Un supermarché s'est déplacé vers une artère plus passante. L'ancien lieu abrite des entrepôts. J'ai bien retrouvé ici un restaurant (dont le nom a changé), là et là des cafés, la placette principale lieu d'une "tentative d'épuisement d'un lieu" à la Perec, l'Athénée, le logis étudiant mais sans plus me souvenir précisément de la porte sur une enfilade de semblables maisons, et les lieux de cours, ainsi que le lycée un peu à l'écart d'où nous avions vu un beau feu d'artifice au soir de la fête nationale belge.

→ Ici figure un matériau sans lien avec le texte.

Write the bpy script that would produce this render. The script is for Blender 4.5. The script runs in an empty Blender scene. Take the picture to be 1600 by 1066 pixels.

Très étrangement, ce qui manque à ma mémoire en mode "trou noir" n'est que le lieu des repas dont j'ai un souvenir purement "intérieur" d'un accès et d'un réfectoire de type restau U. Mais plus aucune idée de là où il se trouvait dans la petite ville.
Ça n'était pas l'heure de mener l'enquête. J'étais plutôt heureuse de me replonger dans les temps de la moi d'il y avait dix ans, même si j'ai dû changer, car les circonstances extérieures furent un peu rudes dans l'ensemble, et que quelqu'un me manque, quelqu'un en qui je croyais. Ou ne me manque plus vraiment, la page est tournée, mais a laissé un vide.
Comme souvent je me suis souvenue avant tout des conversations. Salut aux ami·e·s de ce temps.
PS : Comme le stage était consacré à l'écriture j'avais peu écrit sur le stage lui-même. Il en reste quelques traces cependant. Le blog comme soutien de notre propre mémoire.